• _Problem description_
Up to and including the line with "COL = sc.collection", reproduce the listing below exactly, beginning at its first line.

START

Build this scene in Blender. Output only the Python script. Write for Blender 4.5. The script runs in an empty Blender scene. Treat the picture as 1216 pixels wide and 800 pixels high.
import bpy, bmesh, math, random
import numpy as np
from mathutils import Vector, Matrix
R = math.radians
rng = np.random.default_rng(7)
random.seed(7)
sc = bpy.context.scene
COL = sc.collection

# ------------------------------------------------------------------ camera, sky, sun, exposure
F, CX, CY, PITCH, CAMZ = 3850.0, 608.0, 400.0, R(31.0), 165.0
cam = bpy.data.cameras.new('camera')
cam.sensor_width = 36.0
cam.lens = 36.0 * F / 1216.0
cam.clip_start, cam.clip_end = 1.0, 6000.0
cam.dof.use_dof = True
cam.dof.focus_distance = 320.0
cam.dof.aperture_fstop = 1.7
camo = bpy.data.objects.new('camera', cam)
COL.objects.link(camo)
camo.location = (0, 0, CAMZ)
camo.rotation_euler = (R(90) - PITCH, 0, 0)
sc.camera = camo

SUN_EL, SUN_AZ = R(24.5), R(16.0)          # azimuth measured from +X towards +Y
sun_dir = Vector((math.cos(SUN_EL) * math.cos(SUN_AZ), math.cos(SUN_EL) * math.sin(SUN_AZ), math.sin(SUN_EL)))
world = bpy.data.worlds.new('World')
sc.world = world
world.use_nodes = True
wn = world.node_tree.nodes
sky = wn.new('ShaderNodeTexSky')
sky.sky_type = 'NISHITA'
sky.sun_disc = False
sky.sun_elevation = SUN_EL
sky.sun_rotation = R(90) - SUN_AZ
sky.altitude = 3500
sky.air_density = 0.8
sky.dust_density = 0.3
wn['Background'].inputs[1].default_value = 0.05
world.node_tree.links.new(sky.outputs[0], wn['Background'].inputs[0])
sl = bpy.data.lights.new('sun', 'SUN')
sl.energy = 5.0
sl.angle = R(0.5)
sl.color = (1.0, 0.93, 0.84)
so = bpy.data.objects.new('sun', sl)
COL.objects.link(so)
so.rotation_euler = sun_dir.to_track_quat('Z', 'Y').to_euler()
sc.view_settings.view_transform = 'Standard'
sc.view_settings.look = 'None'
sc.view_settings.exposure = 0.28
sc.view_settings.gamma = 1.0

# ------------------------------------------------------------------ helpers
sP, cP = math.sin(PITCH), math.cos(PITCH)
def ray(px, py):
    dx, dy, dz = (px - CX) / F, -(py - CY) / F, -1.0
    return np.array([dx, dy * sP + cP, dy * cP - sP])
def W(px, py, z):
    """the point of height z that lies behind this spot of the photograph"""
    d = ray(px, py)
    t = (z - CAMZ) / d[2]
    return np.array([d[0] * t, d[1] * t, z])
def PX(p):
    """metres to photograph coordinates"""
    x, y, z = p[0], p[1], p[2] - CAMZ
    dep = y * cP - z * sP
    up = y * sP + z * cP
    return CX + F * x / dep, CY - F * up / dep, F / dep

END

• _Task solution_
Build this scene in Blender. Output only the Python script. Write for Blender 4.5. The script runs in an empty Blender scene. Treat the picture as 1216 pixels wide and 800 pixels high.
import bpy, bmesh, math, random
import numpy as np
from mathutils import Vector, Matrix
R = math.radians
rng = np.random.default_rng(7)
random.seed(7)
sc = bpy.context.scene
COL = sc.collection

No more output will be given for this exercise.